Solution Explanation

This problem asks to find the number of subarrays with an odd sum within a given array. A naive approach would be to iterate through all possible subarrays, calculate their sums, and check if they're odd. However, this leads to O(n^2) time complexity, which is inefficient for large arrays.

The optimal solution leverages the concept of prefix sums and bit manipulation to achieve a linear time complexity, O(n).

Approach:

1. Prefix Sum and Parity: The key observation is that the sum of a subarray arr[i:j] can be expressed as the difference between two prefix sums: prefixSum[j] - prefixSum[i-1] (where prefixSum[k] is the sum of elements from arr[0] to arr[k]). Instead of directly tracking the sums, we only need to track the parity (even or odd) of the prefix sums. An odd subarray sum occurs when the parity of prefixSum[j] is different from the parity of prefixSum[i-1].

2. Counting Parity: We maintain a count of prefix sums with even and odd parity using an array cnt = [even_count, odd_count]. Initially, cnt = [1, 0] because the empty prefix (before the first element) has an even sum (0).

3. Iteration: We iterate through the array:

   • For each element x, update the prefix sum s += x.
   • Check the parity of s:
     • If s is even, it means we've added an odd number of odd elements to an even number of elements, or an even number of odd numbers to an even number of even numbers.
     • If s is odd, it means the total number of odd numbers added is odd.

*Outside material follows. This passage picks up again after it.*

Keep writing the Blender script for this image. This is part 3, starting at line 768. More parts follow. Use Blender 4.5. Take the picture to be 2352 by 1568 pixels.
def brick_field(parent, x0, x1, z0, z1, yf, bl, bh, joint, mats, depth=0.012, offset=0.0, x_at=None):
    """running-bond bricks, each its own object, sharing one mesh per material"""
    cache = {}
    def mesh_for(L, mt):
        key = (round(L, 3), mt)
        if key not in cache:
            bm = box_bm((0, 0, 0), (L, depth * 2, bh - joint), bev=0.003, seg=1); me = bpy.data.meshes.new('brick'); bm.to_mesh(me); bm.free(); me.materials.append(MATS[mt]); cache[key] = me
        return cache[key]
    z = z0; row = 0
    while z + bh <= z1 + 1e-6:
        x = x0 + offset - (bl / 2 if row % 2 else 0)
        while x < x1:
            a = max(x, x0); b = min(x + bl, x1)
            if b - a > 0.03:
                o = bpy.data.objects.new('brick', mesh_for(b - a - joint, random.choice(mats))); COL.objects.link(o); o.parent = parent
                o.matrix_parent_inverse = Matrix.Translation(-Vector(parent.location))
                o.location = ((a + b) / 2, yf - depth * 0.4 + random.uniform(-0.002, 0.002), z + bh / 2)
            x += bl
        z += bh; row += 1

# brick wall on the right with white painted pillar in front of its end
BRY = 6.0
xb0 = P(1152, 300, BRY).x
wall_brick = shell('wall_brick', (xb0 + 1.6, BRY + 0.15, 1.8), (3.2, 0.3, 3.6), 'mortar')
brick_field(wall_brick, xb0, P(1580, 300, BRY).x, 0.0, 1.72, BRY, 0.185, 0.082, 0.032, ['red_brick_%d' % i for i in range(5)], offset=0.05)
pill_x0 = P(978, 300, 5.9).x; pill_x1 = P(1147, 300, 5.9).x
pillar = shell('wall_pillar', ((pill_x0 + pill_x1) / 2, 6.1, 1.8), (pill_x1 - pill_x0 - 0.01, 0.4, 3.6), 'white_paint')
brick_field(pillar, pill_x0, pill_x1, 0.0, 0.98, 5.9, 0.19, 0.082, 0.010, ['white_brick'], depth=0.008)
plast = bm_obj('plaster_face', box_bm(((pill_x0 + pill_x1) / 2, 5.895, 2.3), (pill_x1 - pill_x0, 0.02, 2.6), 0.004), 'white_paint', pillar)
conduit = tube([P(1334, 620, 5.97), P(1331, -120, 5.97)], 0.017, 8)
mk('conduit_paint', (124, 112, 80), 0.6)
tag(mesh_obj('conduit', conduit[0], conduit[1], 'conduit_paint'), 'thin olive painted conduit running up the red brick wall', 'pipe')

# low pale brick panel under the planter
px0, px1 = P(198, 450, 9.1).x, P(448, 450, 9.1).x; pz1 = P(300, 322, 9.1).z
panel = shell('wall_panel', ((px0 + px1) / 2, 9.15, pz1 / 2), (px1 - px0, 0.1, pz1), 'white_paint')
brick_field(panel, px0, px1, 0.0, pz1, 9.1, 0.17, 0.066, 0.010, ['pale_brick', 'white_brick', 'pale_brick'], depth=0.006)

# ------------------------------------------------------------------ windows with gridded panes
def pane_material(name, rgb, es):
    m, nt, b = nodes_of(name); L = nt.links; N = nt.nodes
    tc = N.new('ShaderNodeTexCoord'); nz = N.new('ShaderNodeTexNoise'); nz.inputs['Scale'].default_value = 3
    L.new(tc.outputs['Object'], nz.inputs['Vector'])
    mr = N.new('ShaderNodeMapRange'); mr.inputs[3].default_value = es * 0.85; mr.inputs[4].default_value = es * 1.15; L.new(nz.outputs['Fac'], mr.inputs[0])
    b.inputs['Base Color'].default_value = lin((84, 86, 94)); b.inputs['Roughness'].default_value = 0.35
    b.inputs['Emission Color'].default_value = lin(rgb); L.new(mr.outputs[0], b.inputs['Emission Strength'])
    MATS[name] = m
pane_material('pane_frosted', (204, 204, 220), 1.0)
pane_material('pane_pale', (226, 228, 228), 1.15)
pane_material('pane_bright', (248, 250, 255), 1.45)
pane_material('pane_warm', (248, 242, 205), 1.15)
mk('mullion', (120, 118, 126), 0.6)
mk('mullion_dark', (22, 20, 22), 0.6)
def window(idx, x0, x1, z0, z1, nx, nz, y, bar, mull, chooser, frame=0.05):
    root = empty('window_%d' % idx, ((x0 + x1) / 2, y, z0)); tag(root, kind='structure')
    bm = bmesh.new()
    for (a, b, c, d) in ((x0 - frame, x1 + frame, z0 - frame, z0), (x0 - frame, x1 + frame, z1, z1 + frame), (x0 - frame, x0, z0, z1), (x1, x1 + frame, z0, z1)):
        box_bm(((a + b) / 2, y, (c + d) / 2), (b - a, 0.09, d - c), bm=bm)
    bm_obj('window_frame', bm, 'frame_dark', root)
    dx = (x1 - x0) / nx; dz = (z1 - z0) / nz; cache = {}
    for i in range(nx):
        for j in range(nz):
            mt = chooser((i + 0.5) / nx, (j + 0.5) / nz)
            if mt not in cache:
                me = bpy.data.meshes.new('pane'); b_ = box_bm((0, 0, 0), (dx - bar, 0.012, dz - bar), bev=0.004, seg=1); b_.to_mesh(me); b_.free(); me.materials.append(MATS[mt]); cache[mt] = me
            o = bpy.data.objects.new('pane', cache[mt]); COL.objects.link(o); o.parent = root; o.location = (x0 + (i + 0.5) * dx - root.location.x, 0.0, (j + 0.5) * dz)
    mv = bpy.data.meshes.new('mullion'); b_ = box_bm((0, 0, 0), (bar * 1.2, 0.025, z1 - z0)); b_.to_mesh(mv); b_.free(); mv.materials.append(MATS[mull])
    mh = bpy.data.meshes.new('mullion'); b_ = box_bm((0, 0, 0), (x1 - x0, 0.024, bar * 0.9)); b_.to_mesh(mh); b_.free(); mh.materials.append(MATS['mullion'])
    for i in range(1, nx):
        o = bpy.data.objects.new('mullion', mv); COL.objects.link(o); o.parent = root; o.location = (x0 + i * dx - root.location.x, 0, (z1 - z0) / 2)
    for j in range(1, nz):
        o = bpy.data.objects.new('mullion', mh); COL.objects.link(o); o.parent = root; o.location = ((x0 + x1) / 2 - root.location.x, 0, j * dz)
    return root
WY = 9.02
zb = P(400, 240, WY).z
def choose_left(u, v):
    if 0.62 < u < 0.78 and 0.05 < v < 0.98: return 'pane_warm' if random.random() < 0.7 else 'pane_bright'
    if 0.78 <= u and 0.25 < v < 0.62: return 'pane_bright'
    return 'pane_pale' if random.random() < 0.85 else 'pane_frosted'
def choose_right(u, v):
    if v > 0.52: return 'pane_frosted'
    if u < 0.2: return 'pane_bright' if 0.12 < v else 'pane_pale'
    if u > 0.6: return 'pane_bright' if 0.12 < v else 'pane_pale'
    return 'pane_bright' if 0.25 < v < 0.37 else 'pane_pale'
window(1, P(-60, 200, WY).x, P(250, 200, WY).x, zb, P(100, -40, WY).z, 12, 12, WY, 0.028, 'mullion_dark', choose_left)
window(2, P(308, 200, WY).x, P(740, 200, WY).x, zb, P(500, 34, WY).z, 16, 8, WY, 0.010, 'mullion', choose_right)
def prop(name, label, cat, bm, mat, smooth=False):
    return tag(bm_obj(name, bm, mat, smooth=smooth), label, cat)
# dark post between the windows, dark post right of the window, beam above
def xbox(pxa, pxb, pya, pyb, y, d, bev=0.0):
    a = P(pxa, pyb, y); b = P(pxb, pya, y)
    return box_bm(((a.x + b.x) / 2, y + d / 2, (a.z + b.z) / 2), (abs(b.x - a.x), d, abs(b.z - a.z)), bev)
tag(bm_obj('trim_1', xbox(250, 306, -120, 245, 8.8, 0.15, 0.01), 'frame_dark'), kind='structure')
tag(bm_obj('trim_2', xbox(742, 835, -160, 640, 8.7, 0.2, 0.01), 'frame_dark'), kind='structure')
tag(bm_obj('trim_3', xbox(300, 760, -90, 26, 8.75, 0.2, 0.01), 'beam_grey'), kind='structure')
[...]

4. Counting Odd Subarrays: The number of odd subarrays ending at the current position is the count of prefix sums with opposite parity. If s is even, we add cnt[1] (the count of odd prefix sums) to the total count of odd subarrays (ans). If s is odd, we add cnt[0] (the count of even prefix sums).

5. Modulo Operation: The problem specifies that the answer should be modulo 10^9 + 7 to handle potentially large results.

Time and Space Complexity Analysis:

• Time Complexity: O(n), as we iterate through the array once.
• Space Complexity: O(1), as we only use a constant amount of extra space (cnt array).

Code Explanation (Python):

class Solution:
    def numOfSubarrays(self, arr: List[int]) -> int:
        mod = 10**9 + 7
        cnt = [1, 0] # cnt[0]: even prefix sums, cnt[1]: odd prefix sums
        ans = s = 0
        for x in arr:
            s += x
            ans = (ans + cnt[s & 1 ^ 1]) % mod # Add count of opposite parity
            cnt[s & 1] += 1 # Increment count for current parity
        return ans
 

The s & 1 operation efficiently determines the parity of s (1 for odd, 0 for even). s & 1 ^ 1 flips the parity (0 becomes 1, 1 becomes 0). The modulo operation ensures the result stays within the allowed range. The code in other languages follows a similar logic and structure.